Monday, October 29, 2012

Cowgirl Sass & Savvy



Eyes of the night upon you

Julie Carter  

The day wore a hushed stillness broken only by an occasional flapping sound of a crow on the wing. On a high dessert ranch in Navajo country, the mesa lands surrounded the canyons and the cedar covered hillsides painted in layers of bold earthen colors.

A lone cowboy rode along at a slow trot checking his cattle. A movement caught his eye, forcing a glance across a wide deep canyon. Surprised, he saw a man walking in the far distance.

He pulled his horse to a stop, squinting in the light to ascertain what he saw.
Across the way was what he knew to be an Indian dressed in the traditional animal hide apparel of a century ago. Realizing how far from civilization they both were made this very curious to him.

He navigated his way across the canyon in one of the few places that could be crossed. There he found some old cliff dwellings and “picture rocks,” bringing him to the thought that perhaps the Indian had been praying there in an ancient place of honor.

The cowboy looked around but the man seemed to have disappeared. He rode to the spot where he had last seen him from across the canyon and found not the man, but where he had been sitting and another curious sight as well.

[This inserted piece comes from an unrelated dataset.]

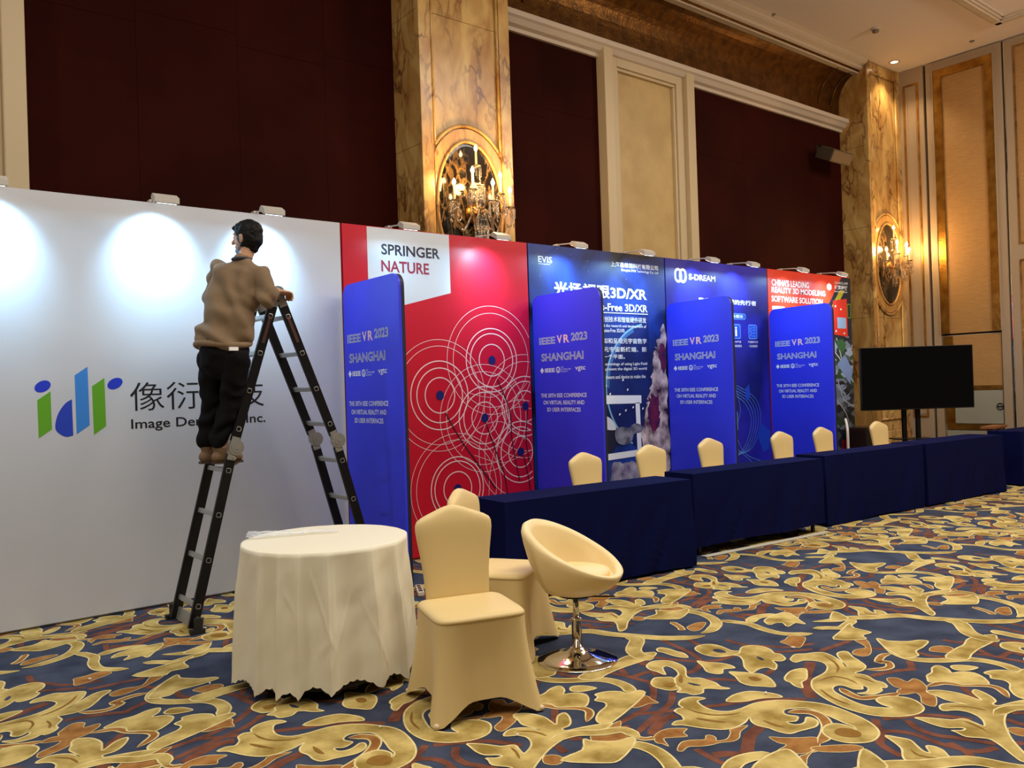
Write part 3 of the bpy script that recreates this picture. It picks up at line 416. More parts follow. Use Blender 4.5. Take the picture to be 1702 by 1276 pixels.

Hanging on a large cedar, like ornaments on a Christmas tree, were little figurines made of grass bound with string. One of them, swaying only slightly in a non-existent breeze, was quite clearly a man on a horse. A shiver went down his spine but he shook it off and began to look around for signs of the man he was sure he had seen.

He found the Indian’s tracks and followed them for a short distance where they all but disappeared in the rocks. He circled the area to look for more tracks but found only those made by several coyotes.

 “I figured he was hiding in the huge cracks in the rocks so as not to be bothered,” the cowboy related in the telling the tale “So I rode away respectfully, crossed back over the canyon and went on to finish my day’s work.”

The next night the cowboy was joined in camp by a Navajo friend of his named Bobby. They sat by the fire and over coffee, the cowboy told him about what he had seen the day before.

Even in the dim firelight, the cowboy could see Bobby’s deep brown skin turn a pale shade of white. He was visibly spooked when he asked the cowboy if he believed in witches, demons and devils.

The cowboy, without hesitation, replied a simple, “No.”

Bobby, his voice shaking, began to tell the cowboy about skinwalkers. “They are most often seen as a coyote, wolf, owl, fox or crow,” he said. “They have the power to take on the form of any animal they choose, depending on what it is they need to do.”

Skinwalkers, it is believed, have the ability to steal the skin or body of a person. The Navajo believe if you lock eyes with a skinwalker, it can absorb itself into your body.

Bobby told the cowboy that his lack of belief in bad spirits made his soul too strong for the skinwalker. “The little doll on the horse that was hanging in the tree was the tool he made to call you over to his side of the canyon,” Bobby told him. “When you lost his tracks, then found the coyote tracks, it was him leaving with his clan when he couldn’t enter your body.”

“Only one of them will change shape and be seen,” said Bobby. “That’s why you saw only  one man. They didn’t want you to feel outnumbered.  Stay away from them, and they’ll move on.”

The legend of the skinwalker comes with many stories and warnings, all common with their elements of evil and elusiveness that are magnified by the dark of night.

But there is one cowboy that knows what he saw in broad daylight. Never again did he ride the desert canyon lands without feeling there were many eyes upon him.